Start SOURCE EXCERPT

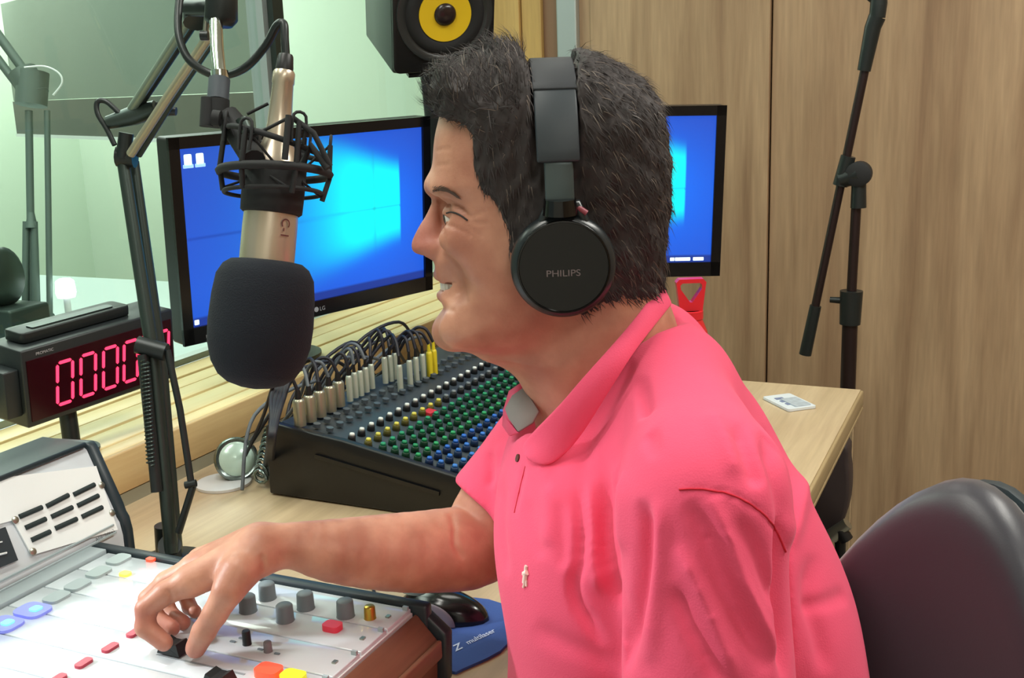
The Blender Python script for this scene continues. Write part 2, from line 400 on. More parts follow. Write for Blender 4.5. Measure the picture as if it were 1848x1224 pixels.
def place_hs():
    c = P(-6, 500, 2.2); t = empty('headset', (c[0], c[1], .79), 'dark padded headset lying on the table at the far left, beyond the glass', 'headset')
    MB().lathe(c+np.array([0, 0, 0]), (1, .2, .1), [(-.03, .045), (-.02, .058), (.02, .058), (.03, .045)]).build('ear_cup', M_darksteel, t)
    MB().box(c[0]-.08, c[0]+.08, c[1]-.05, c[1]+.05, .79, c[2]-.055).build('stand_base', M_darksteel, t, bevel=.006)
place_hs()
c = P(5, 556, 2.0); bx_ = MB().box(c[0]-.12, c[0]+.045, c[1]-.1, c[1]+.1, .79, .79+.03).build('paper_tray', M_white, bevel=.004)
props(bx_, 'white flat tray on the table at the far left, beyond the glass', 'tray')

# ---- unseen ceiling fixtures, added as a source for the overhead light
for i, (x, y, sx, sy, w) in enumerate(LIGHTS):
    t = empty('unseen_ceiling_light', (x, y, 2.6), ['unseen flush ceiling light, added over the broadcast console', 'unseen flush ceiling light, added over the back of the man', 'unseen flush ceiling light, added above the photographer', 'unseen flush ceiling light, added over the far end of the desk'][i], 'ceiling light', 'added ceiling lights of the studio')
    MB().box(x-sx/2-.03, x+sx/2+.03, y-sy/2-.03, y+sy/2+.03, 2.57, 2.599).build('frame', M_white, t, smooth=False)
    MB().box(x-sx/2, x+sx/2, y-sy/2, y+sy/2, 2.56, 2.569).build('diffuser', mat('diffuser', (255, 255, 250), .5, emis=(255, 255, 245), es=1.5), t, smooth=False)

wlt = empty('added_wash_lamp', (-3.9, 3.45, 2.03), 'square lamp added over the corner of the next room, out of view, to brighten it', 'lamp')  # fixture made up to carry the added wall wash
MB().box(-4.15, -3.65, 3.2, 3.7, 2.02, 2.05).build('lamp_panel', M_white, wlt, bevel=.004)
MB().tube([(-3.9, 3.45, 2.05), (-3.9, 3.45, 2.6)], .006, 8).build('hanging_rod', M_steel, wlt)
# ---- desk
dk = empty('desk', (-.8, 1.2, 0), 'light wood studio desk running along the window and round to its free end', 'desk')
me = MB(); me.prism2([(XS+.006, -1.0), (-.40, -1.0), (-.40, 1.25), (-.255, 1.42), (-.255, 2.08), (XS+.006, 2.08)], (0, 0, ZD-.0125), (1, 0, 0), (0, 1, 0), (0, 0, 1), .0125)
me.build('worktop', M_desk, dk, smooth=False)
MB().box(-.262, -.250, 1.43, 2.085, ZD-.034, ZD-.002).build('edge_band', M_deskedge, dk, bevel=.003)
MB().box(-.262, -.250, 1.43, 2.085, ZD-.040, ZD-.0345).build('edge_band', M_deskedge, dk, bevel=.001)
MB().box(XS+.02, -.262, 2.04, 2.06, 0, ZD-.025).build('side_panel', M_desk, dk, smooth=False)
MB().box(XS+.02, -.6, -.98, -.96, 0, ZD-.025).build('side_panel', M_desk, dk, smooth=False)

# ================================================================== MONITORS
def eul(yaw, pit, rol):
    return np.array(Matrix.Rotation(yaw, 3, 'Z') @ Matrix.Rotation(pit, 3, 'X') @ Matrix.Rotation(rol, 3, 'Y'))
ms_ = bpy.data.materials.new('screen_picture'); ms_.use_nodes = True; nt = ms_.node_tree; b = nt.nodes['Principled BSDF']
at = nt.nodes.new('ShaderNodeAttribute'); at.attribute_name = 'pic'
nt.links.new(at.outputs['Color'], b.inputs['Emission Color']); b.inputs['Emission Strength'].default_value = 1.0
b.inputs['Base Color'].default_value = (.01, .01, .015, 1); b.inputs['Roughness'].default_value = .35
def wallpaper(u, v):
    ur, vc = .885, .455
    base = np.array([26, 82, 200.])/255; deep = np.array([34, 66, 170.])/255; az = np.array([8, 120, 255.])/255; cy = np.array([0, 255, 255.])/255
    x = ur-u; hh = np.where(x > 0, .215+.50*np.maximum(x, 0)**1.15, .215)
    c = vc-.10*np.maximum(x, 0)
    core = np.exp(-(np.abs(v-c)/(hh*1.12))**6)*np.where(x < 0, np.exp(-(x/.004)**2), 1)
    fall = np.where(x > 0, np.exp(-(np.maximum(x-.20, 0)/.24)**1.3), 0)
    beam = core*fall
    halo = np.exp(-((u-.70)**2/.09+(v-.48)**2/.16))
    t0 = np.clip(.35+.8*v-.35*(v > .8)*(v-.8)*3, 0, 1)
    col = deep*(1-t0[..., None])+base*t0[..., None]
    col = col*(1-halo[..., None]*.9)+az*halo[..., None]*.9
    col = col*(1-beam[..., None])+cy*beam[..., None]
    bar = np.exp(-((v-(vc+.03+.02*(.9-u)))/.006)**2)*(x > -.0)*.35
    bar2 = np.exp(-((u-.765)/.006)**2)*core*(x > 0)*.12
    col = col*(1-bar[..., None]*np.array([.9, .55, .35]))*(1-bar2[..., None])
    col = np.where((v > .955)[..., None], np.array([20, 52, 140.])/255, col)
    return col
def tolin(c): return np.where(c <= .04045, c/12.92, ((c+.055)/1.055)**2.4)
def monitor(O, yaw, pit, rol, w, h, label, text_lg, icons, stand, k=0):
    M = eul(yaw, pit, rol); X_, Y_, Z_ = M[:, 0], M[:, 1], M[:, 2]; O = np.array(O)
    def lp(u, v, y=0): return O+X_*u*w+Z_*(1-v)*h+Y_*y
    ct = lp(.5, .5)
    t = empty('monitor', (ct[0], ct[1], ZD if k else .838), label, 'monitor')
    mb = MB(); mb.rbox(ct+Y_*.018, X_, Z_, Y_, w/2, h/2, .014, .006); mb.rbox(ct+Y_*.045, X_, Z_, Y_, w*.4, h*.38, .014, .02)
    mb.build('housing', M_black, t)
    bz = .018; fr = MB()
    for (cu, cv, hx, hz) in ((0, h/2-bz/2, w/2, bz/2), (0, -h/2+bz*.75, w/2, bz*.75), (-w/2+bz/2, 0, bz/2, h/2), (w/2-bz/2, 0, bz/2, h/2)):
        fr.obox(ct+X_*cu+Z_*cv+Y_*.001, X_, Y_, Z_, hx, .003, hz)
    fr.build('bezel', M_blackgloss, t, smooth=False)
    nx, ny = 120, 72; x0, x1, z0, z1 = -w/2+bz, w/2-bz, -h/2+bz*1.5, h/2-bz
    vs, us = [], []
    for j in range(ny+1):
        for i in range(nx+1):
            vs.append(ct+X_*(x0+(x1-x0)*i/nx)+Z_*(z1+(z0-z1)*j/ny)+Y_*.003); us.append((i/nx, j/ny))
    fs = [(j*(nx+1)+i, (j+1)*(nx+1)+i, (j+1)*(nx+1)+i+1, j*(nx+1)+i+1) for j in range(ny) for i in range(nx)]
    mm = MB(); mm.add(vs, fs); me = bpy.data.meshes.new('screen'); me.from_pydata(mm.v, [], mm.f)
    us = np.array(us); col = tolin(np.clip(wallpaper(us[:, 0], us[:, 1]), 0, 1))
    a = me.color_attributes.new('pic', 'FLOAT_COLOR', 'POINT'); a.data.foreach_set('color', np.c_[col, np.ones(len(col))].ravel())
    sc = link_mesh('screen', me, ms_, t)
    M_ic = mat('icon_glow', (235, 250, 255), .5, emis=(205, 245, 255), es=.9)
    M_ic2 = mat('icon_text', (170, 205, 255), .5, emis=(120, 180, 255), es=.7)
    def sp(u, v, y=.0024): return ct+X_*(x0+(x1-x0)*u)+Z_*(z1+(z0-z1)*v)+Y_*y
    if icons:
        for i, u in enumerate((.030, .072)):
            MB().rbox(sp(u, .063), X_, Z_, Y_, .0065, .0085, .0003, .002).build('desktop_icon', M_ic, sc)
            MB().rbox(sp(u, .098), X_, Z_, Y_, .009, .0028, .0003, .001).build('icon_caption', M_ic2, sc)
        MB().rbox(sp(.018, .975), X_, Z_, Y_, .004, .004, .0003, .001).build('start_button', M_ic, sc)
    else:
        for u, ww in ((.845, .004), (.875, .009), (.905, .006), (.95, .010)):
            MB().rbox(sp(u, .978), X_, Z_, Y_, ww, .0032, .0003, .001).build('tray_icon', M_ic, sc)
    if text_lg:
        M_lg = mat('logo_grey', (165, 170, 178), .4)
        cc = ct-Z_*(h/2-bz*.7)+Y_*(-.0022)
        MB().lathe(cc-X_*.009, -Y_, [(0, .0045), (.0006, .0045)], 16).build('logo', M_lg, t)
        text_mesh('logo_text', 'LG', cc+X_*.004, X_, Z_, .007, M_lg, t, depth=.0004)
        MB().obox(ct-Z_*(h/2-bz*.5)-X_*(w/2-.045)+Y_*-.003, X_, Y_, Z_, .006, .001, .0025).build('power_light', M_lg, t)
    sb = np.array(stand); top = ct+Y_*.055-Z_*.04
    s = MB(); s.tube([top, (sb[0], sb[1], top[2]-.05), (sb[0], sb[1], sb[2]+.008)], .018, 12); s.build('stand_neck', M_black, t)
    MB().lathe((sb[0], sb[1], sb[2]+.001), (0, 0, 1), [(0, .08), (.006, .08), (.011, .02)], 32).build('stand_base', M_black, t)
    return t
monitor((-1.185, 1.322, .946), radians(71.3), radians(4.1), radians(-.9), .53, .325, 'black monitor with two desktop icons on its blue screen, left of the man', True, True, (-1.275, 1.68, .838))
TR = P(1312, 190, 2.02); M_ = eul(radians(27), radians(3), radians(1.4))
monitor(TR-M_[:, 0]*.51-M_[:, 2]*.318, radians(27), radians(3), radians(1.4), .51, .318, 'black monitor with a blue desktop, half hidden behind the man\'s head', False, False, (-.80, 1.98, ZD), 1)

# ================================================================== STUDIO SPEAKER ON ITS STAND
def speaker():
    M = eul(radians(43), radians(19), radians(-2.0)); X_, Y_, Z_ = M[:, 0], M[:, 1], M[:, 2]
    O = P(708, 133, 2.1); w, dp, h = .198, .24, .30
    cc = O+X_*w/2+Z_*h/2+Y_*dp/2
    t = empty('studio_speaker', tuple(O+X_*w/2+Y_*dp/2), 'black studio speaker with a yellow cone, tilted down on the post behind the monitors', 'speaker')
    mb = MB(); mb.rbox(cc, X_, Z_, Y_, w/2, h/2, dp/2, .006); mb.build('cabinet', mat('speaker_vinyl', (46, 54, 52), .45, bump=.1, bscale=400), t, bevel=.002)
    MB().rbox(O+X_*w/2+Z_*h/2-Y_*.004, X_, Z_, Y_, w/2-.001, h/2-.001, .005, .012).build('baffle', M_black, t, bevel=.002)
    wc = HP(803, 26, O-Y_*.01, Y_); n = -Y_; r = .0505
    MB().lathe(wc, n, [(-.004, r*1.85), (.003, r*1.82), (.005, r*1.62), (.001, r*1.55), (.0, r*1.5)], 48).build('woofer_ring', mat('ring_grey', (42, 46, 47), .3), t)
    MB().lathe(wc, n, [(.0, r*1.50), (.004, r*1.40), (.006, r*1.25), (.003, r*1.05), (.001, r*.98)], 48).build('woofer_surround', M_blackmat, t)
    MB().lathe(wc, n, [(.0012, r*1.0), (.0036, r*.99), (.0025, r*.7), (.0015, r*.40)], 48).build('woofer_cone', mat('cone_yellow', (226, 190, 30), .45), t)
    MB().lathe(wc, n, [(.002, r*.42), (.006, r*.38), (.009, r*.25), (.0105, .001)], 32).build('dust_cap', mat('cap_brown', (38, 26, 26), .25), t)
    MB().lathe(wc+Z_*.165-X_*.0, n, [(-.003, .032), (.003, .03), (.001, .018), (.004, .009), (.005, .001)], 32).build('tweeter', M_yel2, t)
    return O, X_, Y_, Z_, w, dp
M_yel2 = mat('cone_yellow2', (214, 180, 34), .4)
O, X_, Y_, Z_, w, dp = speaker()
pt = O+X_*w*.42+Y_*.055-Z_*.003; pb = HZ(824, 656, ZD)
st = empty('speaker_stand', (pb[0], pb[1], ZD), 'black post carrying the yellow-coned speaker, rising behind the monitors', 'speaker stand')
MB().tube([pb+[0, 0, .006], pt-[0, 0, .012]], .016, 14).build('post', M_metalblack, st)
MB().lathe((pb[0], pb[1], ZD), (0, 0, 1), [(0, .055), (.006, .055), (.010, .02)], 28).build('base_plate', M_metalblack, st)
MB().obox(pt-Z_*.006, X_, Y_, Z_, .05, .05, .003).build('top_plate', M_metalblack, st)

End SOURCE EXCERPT

> [DIRECTION]
Starting at the top of the listing above, reproduce each line up to and including the one with "props(bx_, 'white flat"; omit the pictures.

> [SOLUTION]
The Blender Python script for this scene continues. Write part 2, from line 400 on. More parts follow. Write for Blender 4.5. Measure the picture as if it were 1848x1224 pixels.
def place_hs():
    c = P(-6, 500, 2.2); t = empty('headset', (c[0], c[1], .79), 'dark padded headset lying on the table at the far left, beyond the glass', 'headset')
    MB().lathe(c+np.array([0, 0, 0]), (1, .2, .1), [(-.03, .045), (-.02, .058), (.02, .058), (.03, .045)]).build('ear_cup', M_darksteel, t)
    MB().box(c[0]-.08, c[0]+.08, c[1]-.05, c[1]+.05, .79, c[2]-.055).build('stand_base', M_darksteel, t, bevel=.006)
place_hs()
c = P(5, 556, 2.0); bx_ = MB().box(c[0]-.12, c[0]+.045, c[1]-.1, c[1]+.1, .79, .79+.03).build('paper_tray', M_white, bevel=.004)
props(bx_, 'white flat tray on the table at the far left, beyond the glass', 'tray')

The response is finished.